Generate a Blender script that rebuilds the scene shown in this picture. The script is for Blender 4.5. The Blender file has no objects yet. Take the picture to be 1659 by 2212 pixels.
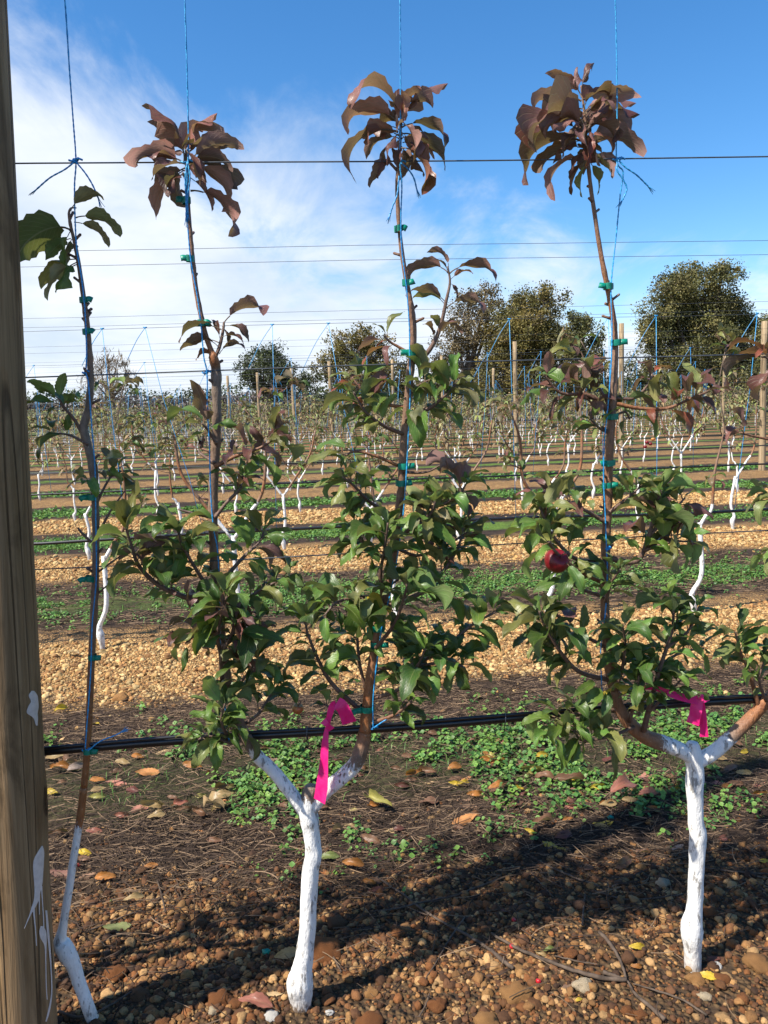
import bpy, math, random
import numpy as np
from mathutils import Vector, Matrix, noise as mnoise

R = math.radians
scene = bpy.context.scene
COL = scene.collection

# ------------------------------------------------------------------ camera
CAM_H = 1.5
F_PX = 1662.0                      # focal length, in units of a 1659 x 2212 picture
PITCH = math.atan(0.1352)
ROLL = 0.0327
fwd = Vector((0, math.cos(PITCH), -math.sin(PITCH)))
up0 = Vector((0, math.sin(PITCH), math.cos(PITCH)))
xr = Vector((1, 0, 0))
cam_up = up0 * math.cos(ROLL) + xr * math.sin(ROLL)
cam_right = xr * math.cos(ROLL) - up0 * math.sin(ROLL)
cam_loc = Vector((0, 0, CAM_H))
cd = bpy.data.cameras.new('camera')
cd.sensor_fit = 'VERTICAL'; cd.sensor_height = 36; cd.sensor_width = 27
cd.lens = F_PX / 2212.0 * 36
cd.clip_start = 0.05; cd.clip_end = 5000
cam = bpy.data.objects.new('camera', cd); COL.objects.link(cam)
m = Matrix((cam_right, cam_up, -fwd)).transposed().to_4x4()
m.translation = cam_loc
cam.matrix_world = m
scene.camera = cam

# ------------------------------------------------------------------ sky and sun
SUN_AZ = R(-122)                   # compass-like angle from +Y, towards +X (behind the camera, to its left)
SUN_EL = R(52)
sun_dir = Vector((math.sin(SUN_AZ) * math.cos(SUN_EL), math.cos(SUN_AZ) * math.cos(SUN_EL), math.sin(SUN_EL)))
world = bpy.data.worlds.new('World'); scene.world = world; world.use_nodes = True
def build_world():
    nt = world.node_tree; N = nt.nodes; L = nt.links
    N.clear()
    out = N.new('ShaderNodeOutputWorld'); bg = N.new('ShaderNodeBackground')
    sky = N.new('ShaderNodeTexSky'); sky.sky_type = 'NISHITA'; sky.sun_disc = False
    sky.sun_elevation = SUN_EL; sky.sun_rotation = SUN_AZ
    sky.altitude = 100; sky.air_density = 1.0; sky.dust_density = 0.4; sky.ozone_density = 4.0
    hsv = N.new('ShaderNodeHueSaturation'); hsv.inputs['Saturation'].default_value = 1.27; hsv.inputs['Hue'].default_value = 0.5
    hsv.inputs['Value'].default_value = 1.10
    L.new(sky.outputs[0], hsv.inputs['Color'])
    tc = N.new('ShaderNodeTexCoord'); sep = N.new('ShaderNodeSeparateXYZ'); L.new(tc.outputs['Generated'], sep.inputs[0])
    def math_(op, a, b=None, c=None, clamp=False):
        n = N.new('ShaderNodeMath'); n.operation = op; n.use_clamp = clamp
        for i, v in enumerate((a, b, c)):
            if v is None: continue
            if isinstance(v, (int, float)): n.inputs[i].default_value = v
            else: L.new(v, n.inputs[i])
        return n.outputs[0]
    x, y, z = sep.outputs
    zz = math_('ADD', math_('MAXIMUM', z, 0.0), 0.22)
    px = math_('DIVIDE', x, zz); py = math_('DIVIDE', y, zz)
    comb = N.new('ShaderNodeCombineXYZ'); L.new(px, comb.inputs[0]); L.new(py, comb.inputs[1])
    def fbm(scale, detail, rough, off, dist=0.0, stretch=(1, 1, 1), rot=0):
        mp = N.new('ShaderNodeMapping'); mp.inputs['Location'].default_value = off; mp.inputs['Scale'].default_value = stretch
        mp.inputs['Rotation'].default_value = (0, 0, rot)
        L.new(comb.outputs[0], mp.inputs[0])
        n = N.new('ShaderNodeTexNoise'); n.inputs['Scale'].default_value = scale; n.inputs['Detail'].default_value = detail
        n.inputs['Roughness'].default_value = rough; n.inputs['Distortion'].default_value = dist
        L.new(mp.outputs[0], n.inputs['Vector']); return n.outputs[0]
    big = fbm(0.8, 5, 0.55, (3.1, 1.7, 0), 0.3)
    fine = fbm(2.6, 8, 0.62, (7.3, 2.2, 0), 0.5, (1.0, 0.55, 1), 0.5)
    # the cloud bank lies to the left of the view and low; it thins out to the right
    lean = math_('MULTIPLY', x, -0.62)
    low = math_('MULTIPLY', math_('SUBTRACT', 0.22, z), 1.75)
    dens = math_('ADD', math_('ADD', math_('MULTIPLY', big, 0.55), math_('MULTIPLY', fine, 0.75)), math_('ADD', lean, low))
    mr = N.new('ShaderNodeMapRange'); mr.interpolation_type = 'SMOOTHSTEP'
    L.new(dens, mr.inputs[0]); mr.inputs[1].default_value = 0.46; mr.inputs[2].default_value = 0.80
    mr.inputs[3].default_value = 0.0; mr.inputs[4].default_value = 0.93
    cramp = N.new('ShaderNodeMapRange'); L.new(fbm(1.5, 6, 0.55, (1, 9, 0)), cramp.inputs[0])
    cramp.inputs[1].default_value = 0.35; cramp.inputs[2].default_value = 0.65
    cm = N.new('ShaderNodeMix'); cm.data_type = 'RGBA'
    L.new(cramp.outputs[0], cm.inputs['Factor'])
    cm.inputs['A'].default_value = (4.1, 4.7, 5.6, 1); cm.inputs['B'].default_value = (5.9, 6.1, 6.4, 1)
    mix = N.new('ShaderNodeMix'); mix.data_type = 'RGBA'
    L.new(mr.outputs[0], mix.inputs['Factor']); L.new(hsv.outputs[0], mix.inputs['A']); L.new(cm.outputs['Result'], mix.inputs['B'])
    L.new(mix.outputs['Result'], bg.inputs['Color']); bg.inputs['Strength'].default_value = 0.105
    L.new(bg.outputs[0], out.inputs[0])
build_world()
sd = bpy.data.lights.new('sun', 'SUN'); sd.energy = 5.0; sd.angle = R(0.9); sd.color = (1.0, 0.93, 0.82)
sun = bpy.data.objects.new('sun', sd); COL.objects.link(sun)
sun.rotation_euler = (-sun_dir).to_track_quat('-Z', 'Y').to_euler(); sun.location = (-5, -5, 8)
vs = scene.view_settings
vs.view_transform = 'Standard'; vs.look = 'None'; vs.gamma = 1.0; vs.use_curve_mapping = False; vs.exposure = 0.80
scene.cycles.max_bounces = 6; scene.cycles.transparent_max_bounces = 6

# ------------------------------------------------------------------ rows of the orchard: coordinates (s along the row, t across it)
TH = math.atan(0.086)
ROW_GAP = 3.25
ex = Vector((math.cos(TH), math.sin(TH), 0)); ey = Vector((-math.sin(TH), math.cos(TH), 0))
O = Vector((0, 1.80, 0))
def W(s, t, z=0.0): return O + ex * s + ey * t + Vector((0, 0, z))
def ray(px, py): return (fwd * F_PX + cam_right * (px - 829.5) - cam_up * (py - 1106.0)).normalized()
def P(px, py, t=0.0):
    """the point seen at (px, py) on the upright plane of row 0 shifted back by t metres"""
    d = ray(px, py); k = (t - (cam_loc - O).dot(ey)) / d.dot(ey)
    return cam_loc + d * k
def st_of(p): q = Vector((p[0], p[1], 0)) - O; return q.dot(ex), q.dot(ey)
PXM = 1.82 / F_PX                  # metres per pixel at the front row

def smooth(a, b, x):
    u = min(1, max(0, (x - a) / (b - a))); return u * u * (3 - 2 * u)
def gz(x, y):
    s, t = st_of((x, y))
    u = (t + 1.2) % ROW_GAP - 1.2
    h = 0.055 * math.exp(-((u + 0.15) / 0.6) ** 2) - 0.055
    if t > 14: return h * max(0, 1 - (t - 14) / 10)
    h += 0.014 * mnoise.noise((x * 1.7, y * 1.7, 0.3)) + 0.008 * mnoise.noise((x * 6, y * 6, 2.3))
    return h
def G(px, py, lift=0.0):
    """the ground point seen at (px, py)"""
    d = ray(px, py); k = -cam_loc.z / d.z
    for _ in range(5):
        p = cam_loc + d * k
        k = (gz(p.x, p.y) - cam_loc.z) / d.z
    p = cam_loc + d * k; p.z = gz(p.x, p.y) + lift
    return p

# ------------------------------------------------------------------ object helpers
def link(o, parent=None):
    COL.objects.link(o)
    if parent is not None: o.parent = parent
    return o
def mesh(name, verts, faces, mats=(), smooth_=True, cols=None, mat_idx=None):
    me = bpy.data.meshes.new(name)
    me.from_pydata([tuple(v) for v in verts], [], faces)
    for mt in (mats if isinstance(mats, (list, tuple)) else [mats]): me.materials.append(mt)
    if smooth_: me.polygons.foreach_set('use_smooth', [True] * len(me.polygons))
    if mat_idx is not None: me.polygons.foreach_set('material_index', mat_idx)
    if cols is not None:
        a = me.color_attributes.new('col', 'FLOAT_COLOR', 'POINT')
        a.data.foreach_set('color', np.asarray(cols, dtype=np.float32).ravel())
    me.update()
    return me
def np_mesh(name, verts, tris, mat, cols=None, smooth_=False, n=3):
    me = bpy.data.meshes.new(name)
    v = np.asarray(verts, dtype=np.float32); f = np.asarray(tris, dtype=np.int32)
    me.vertices.add(len(v)); me.vertices.foreach_set('co', v.ravel())
    me.loops.add(f.size); me.loops.foreach_set('vertex_index', f.ravel())
    me.polygons.add(len(f)); me.polygons.foreach_set('loop_start', np.arange(0, f.size, n, dtype=np.int32))
    if smooth_: me.polygons.foreach_set('use_smooth', np.ones(len(f), dtype=bool))
    me.materials.append(mat)
    if cols is not None:
        a = me.color_attributes.new('col', 'FLOAT_COLOR', 'POINT')
        c = np.ones((len(v), 4), dtype=np.float32); c[:, :3] = cols
        a.data.foreach_set('color', c.ravel())
    me.update(); me.validate()
    return me
def obj(name, me, parent=None): return link(bpy.data.objects.new(name, me), parent)
def empty(name, loc, rz=0.0):
    o = bpy.data.objects.new(name, None); o.location = loc; o.rotation_euler = (0, 0, rz); o.empty_display_size = 0.05
    return link(o)
def tag(o, label, cat, group=None):
    o['label'] = label; o['category'] = cat
    if group: o['group'] = group
    return o
def child_world(o, root):
    """keep a part's mesh in world coordinates although its thing stands at its own base"""
    o.parent = root
    o.matrix_parent_inverse = Matrix.LocRotScale(root.location, root.rotation_euler, None).inverted()
    return o
ORD = ['front', 'second', 'third', 'fourth', 'fifth', 'sixth', 'seventh', 'eighth', 'ninth', 'tenth', 'eleventh', 'twelfth',
       'thirteenth', 'fourteenth', 'fifteenth', 'sixteenth', 'seventeenth', 'eighteenth', 'nineteenth', 'twentieth']
def nth(k):
    base = ['first', 'second', 'third', 'fourth', 'fifth', 'sixth', 'seventh', 'eighth', 'ninth', 'tenth', 'eleventh', 'twelfth',
            'thirteenth', 'fourteenth', 'fifteenth', 'sixteenth', 'seventeenth', 'eighteenth', 'nineteenth', 'twentieth']
    if k < 20: return base[k]
    n = k + 1; tens = {2: 'twenty', 3: 'thirty', 4: 'forty', 5: 'fifty'}[n // 10]
    return {2: 'twentieth', 3: 'thirtieth', 4: 'fortieth', 5: 'fiftieth'}[n // 10] if n % 10 == 0 else tens + '-' + base[n % 10 - 1]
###
* **Requirement**: Without the pictures, please reproduce each line of the listing above exactly, from the first one through the line bearing "COL = scene.collection".

* **The answer**:
Generate a Blender script that rebuilds the scene shown in this picture. The script is for Blender 4.5. The Blender file has no objects yet. Take the picture to be 1659 by 2212 pixels.
import bpy, math, random
import numpy as np
from mathutils import Vector, Matrix, noise as mnoise

R = math.radians
scene = bpy.context.scene
COL = scene.collection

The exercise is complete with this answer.